::: DATASET EXCERPT
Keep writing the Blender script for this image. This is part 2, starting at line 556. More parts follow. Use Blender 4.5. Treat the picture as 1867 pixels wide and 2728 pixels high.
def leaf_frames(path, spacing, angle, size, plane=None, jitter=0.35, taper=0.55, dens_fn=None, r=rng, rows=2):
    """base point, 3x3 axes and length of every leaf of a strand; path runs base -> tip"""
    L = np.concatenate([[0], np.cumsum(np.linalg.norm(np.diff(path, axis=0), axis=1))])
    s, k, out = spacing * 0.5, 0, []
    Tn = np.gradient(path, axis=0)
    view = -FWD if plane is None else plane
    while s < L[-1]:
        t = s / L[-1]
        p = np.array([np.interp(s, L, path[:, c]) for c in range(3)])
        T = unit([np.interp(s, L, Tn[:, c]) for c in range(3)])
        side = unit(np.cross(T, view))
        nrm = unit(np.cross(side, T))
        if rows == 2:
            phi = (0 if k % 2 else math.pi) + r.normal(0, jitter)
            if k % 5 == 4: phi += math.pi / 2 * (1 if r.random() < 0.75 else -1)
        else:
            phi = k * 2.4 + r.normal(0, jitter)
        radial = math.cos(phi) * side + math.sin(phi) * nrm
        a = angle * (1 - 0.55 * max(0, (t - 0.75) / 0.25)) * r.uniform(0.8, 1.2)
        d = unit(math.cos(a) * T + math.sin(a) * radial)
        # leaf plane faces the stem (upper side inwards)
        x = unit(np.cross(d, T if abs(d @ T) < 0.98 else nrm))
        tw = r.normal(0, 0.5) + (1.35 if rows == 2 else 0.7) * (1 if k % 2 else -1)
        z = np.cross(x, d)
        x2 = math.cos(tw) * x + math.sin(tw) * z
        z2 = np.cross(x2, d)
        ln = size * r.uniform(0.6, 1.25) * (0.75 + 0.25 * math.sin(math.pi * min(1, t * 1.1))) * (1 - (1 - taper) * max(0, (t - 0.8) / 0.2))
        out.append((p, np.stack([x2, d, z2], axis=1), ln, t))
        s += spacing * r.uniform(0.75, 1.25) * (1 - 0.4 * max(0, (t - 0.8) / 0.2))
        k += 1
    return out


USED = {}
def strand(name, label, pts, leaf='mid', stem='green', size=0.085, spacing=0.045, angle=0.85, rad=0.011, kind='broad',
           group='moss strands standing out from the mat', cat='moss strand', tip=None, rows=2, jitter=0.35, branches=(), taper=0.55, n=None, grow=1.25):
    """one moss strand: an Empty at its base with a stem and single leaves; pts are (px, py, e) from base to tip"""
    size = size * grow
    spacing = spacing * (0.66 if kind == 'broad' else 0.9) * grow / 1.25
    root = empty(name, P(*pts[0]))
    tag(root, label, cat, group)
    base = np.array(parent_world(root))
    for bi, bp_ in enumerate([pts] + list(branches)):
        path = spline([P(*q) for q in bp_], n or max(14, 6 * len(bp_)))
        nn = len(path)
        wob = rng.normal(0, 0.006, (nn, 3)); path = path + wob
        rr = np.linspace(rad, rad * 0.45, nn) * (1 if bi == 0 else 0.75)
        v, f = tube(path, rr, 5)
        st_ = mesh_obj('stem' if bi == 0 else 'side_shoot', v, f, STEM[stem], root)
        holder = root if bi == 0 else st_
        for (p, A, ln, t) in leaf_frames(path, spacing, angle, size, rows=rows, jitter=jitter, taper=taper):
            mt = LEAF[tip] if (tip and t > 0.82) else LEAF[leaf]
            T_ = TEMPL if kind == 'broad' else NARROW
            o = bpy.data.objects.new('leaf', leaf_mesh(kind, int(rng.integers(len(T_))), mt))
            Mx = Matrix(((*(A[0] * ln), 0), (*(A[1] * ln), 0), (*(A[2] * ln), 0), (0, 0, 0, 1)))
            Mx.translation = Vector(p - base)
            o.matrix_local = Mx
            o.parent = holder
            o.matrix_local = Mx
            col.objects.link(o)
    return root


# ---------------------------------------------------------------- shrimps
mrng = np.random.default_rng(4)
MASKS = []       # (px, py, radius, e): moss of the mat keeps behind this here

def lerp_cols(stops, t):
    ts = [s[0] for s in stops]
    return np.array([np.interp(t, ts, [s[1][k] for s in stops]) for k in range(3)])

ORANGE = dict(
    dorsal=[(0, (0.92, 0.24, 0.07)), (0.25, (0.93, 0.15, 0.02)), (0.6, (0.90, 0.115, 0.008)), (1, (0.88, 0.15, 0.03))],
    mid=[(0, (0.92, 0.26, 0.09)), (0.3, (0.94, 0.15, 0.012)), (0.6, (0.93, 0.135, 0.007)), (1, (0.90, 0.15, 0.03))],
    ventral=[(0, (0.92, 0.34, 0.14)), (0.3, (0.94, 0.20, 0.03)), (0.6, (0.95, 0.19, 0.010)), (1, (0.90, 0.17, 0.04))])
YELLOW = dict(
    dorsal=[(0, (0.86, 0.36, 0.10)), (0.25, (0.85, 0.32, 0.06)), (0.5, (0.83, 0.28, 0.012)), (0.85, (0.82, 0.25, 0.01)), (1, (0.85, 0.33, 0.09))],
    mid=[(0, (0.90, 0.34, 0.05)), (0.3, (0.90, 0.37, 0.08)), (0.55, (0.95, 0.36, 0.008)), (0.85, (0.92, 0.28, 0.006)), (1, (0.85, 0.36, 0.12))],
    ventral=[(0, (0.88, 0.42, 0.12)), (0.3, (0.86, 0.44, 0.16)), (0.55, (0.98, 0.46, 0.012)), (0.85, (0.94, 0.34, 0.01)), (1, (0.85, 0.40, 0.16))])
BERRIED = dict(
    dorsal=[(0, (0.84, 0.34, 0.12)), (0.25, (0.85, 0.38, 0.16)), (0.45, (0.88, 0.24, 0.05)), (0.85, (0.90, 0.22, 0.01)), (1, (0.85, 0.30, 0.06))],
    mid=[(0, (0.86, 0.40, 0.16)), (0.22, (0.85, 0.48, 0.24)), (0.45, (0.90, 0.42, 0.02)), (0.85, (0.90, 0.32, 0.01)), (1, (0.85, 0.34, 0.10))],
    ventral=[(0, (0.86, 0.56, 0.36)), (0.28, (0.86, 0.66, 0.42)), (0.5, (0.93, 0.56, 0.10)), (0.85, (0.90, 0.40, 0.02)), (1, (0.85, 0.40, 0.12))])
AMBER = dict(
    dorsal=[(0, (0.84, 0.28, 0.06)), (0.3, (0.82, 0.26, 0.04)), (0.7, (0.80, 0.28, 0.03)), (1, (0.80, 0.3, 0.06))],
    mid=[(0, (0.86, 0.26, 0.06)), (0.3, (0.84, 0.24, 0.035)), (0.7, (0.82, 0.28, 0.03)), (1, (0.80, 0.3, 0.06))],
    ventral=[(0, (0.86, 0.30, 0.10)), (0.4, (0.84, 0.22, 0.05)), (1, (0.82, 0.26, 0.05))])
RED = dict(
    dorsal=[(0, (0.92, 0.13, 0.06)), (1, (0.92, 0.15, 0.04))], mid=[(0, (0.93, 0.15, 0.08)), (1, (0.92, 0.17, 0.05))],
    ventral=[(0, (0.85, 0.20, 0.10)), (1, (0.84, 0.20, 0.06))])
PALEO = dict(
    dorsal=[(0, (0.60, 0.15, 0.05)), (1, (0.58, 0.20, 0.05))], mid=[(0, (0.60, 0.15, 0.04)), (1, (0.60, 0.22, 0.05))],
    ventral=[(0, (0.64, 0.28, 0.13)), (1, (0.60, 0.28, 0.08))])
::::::
Write out the entire listing exactly.

→ RESULT BELOW
Keep writing the Blender script for this image. This is part 2, starting at line 556. More parts follow. Use Blender 4.5. Treat the picture as 1867 pixels wide and 2728 pixels high.
def leaf_frames(path, spacing, angle, size, plane=None, jitter=0.35, taper=0.55, dens_fn=None, r=rng, rows=2):
    """base point, 3x3 axes and length of every leaf of a strand; path runs base -> tip"""
    L = np.concatenate([[0], np.cumsum(np.linalg.norm(np.diff(path, axis=0), axis=1))])
    s, k, out = spacing * 0.5, 0, []
    Tn = np.gradient(path, axis=0)
    view = -FWD if plane is None else plane
    while s < L[-1]:
        t = s / L[-1]
        p = np.array([np.interp(s, L, path[:, c]) for c in range(3)])
        T = unit([np.interp(s, L, Tn[:, c]) for c in range(3)])
        side = unit(np.cross(T, view))
        nrm = unit(np.cross(side, T))
        if rows == 2:
            phi = (0 if k % 2 else math.pi) + r.normal(0, jitter)
            if k % 5 == 4: phi += math.pi / 2 * (1 if r.random() < 0.75 else -1)
        else:
            phi = k * 2.4 + r.normal(0, jitter)
        radial = math.cos(phi) * side + math.sin(phi) * nrm
        a = angle * (1 - 0.55 * max(0, (t - 0.75) / 0.25)) * r.uniform(0.8, 1.2)
        d = unit(math.cos(a) * T + math.sin(a) * radial)
        # leaf plane faces the stem (upper side inwards)
        x = unit(np.cross(d, T if abs(d @ T) < 0.98 else nrm))
        tw = r.normal(0, 0.5) + (1.35 if rows == 2 else 0.7) * (1 if k % 2 else -1)
        z = np.cross(x, d)
        x2 = math.cos(tw) * x + math.sin(tw) * z
        z2 = np.cross(x2, d)
        ln = size * r.uniform(0.6, 1.25) * (0.75 + 0.25 * math.sin(math.pi * min(1, t * 1.1))) * (1 - (1 - taper) * max(0, (t - 0.8) / 0.2))
        out.append((p, np.stack([x2, d, z2], axis=1), ln, t))
        s += spacing * r.uniform(0.75, 1.25) * (1 - 0.4 * max(0, (t - 0.8) / 0.2))
        k += 1
    return out


USED = {}
def strand(name, label, pts, leaf='mid', stem='green', size=0.085, spacing=0.045, angle=0.85, rad=0.011, kind='broad',
           group='moss strands standing out from the mat', cat='moss strand', tip=None, rows=2, jitter=0.35, branches=(), taper=0.55, n=None, grow=1.25):
    """one moss strand: an Empty at its base with a stem and single leaves; pts are (px, py, e) from base to tip"""
    size = size * grow
    spacing = spacing * (0.66 if kind == 'broad' else 0.9) * grow / 1.25
    root = empty(name, P(*pts[0]))
    tag(root, label, cat, group)
    base = np.array(parent_world(root))
    for bi, bp_ in enumerate([pts] + list(branches)):
        path = spline([P(*q) for q in bp_], n or max(14, 6 * len(bp_)))
        nn = len(path)
        wob = rng.normal(0, 0.006, (nn, 3)); path = path + wob
        rr = np.linspace(rad, rad * 0.45, nn) * (1 if bi == 0 else 0.75)
        v, f = tube(path, rr, 5)
        st_ = mesh_obj('stem' if bi == 0 else 'side_shoot', v, f, STEM[stem], root)
        holder = root if bi == 0 else st_
        for (p, A, ln, t) in leaf_frames(path, spacing, angle, size, rows=rows, jitter=jitter, taper=taper):
            mt = LEAF[tip] if (tip and t > 0.82) else LEAF[leaf]
            T_ = TEMPL if kind == 'broad' else NARROW
            o = bpy.data.objects.new('leaf', leaf_mesh(kind, int(rng.integers(len(T_))), mt))
            Mx = Matrix(((*(A[0] * ln), 0), (*(A[1] * ln), 0), (*(A[2] * ln), 0), (0, 0, 0, 1)))
            Mx.translation = Vector(p - base)
            o.matrix_local = Mx
            o.parent = holder
            o.matrix_local = Mx
            col.objects.link(o)
    return root


# ---------------------------------------------------------------- shrimps
mrng = np.random.default_rng(4)
MASKS = []       # (px, py, radius, e): moss of the mat keeps behind this here

def lerp_cols(stops, t):
    ts = [s[0] for s in stops]
    return np.array([np.interp(t, ts, [s[1][k] for s in stops]) for k in range(3)])

ORANGE = dict(
    dorsal=[(0, (0.92, 0.24, 0.07)), (0.25, (0.93, 0.15, 0.02)), (0.6, (0.90, 0.115, 0.008)), (1, (0.88, 0.15, 0.03))],
    mid=[(0, (0.92, 0.26, 0.09)), (0.3, (0.94, 0.15, 0.012)), (0.6, (0.93, 0.135, 0.007)), (1, (0.90, 0.15, 0.03))],
    ventral=[(0, (0.92, 0.34, 0.14)), (0.3, (0.94, 0.20, 0.03)), (0.6, (0.95, 0.19, 0.010)), (1, (0.90, 0.17, 0.04))])
YELLOW = dict(
    dorsal=[(0, (0.86, 0.36, 0.10)), (0.25, (0.85, 0.32, 0.06)), (0.5, (0.83, 0.28, 0.012)), (0.85, (0.82, 0.25, 0.01)), (1, (0.85, 0.33, 0.09))],
    mid=[(0, (0.90, 0.34, 0.05)), (0.3, (0.90, 0.37, 0.08)), (0.55, (0.95, 0.36, 0.008)), (0.85, (0.92, 0.28, 0.006)), (1, (0.85, 0.36, 0.12))],
    ventral=[(0, (0.88, 0.42, 0.12)), (0.3, (0.86, 0.44, 0.16)), (0.55, (0.98, 0.46, 0.012)), (0.85, (0.94, 0.34, 0.01)), (1, (0.85, 0.40, 0.16))])
BERRIED = dict(
    dorsal=[(0, (0.84, 0.34, 0.12)), (0.25, (0.85, 0.38, 0.16)), (0.45, (0.88, 0.24, 0.05)), (0.85, (0.90, 0.22, 0.01)), (1, (0.85, 0.30, 0.06))],
    mid=[(0, (0.86, 0.40, 0.16)), (0.22, (0.85, 0.48, 0.24)), (0.45, (0.90, 0.42, 0.02)), (0.85, (0.90, 0.32, 0.01)), (1, (0.85, 0.34, 0.10))],
    ventral=[(0, (0.86, 0.56, 0.36)), (0.28, (0.86, 0.66, 0.42)), (0.5, (0.93, 0.56, 0.10)), (0.85, (0.90, 0.40, 0.02)), (1, (0.85, 0.40, 0.12))])
AMBER = dict(
    dorsal=[(0, (0.84, 0.28, 0.06)), (0.3, (0.82, 0.26, 0.04)), (0.7, (0.80, 0.28, 0.03)), (1, (0.80, 0.3, 0.06))],
    mid=[(0, (0.86, 0.26, 0.06)), (0.3, (0.84, 0.24, 0.035)), (0.7, (0.82, 0.28, 0.03)), (1, (0.80, 0.3, 0.06))],
    ventral=[(0, (0.86, 0.30, 0.10)), (0.4, (0.84, 0.22, 0.05)), (1, (0.82, 0.26, 0.05))])
RED = dict(
    dorsal=[(0, (0.92, 0.13, 0.06)), (1, (0.92, 0.15, 0.04))], mid=[(0, (0.93, 0.15, 0.08)), (1, (0.92, 0.17, 0.05))],
    ventral=[(0, (0.85, 0.20, 0.10)), (1, (0.84, 0.20, 0.06))])
PALEO = dict(
    dorsal=[(0, (0.60, 0.15, 0.05)), (1, (0.58, 0.20, 0.05))], mid=[(0, (0.60, 0.15, 0.04)), (1, (0.60, 0.22, 0.05))],
    ventral=[(0, (0.64, 0.28, 0.13)), (1, (0.60, 0.28, 0.08))])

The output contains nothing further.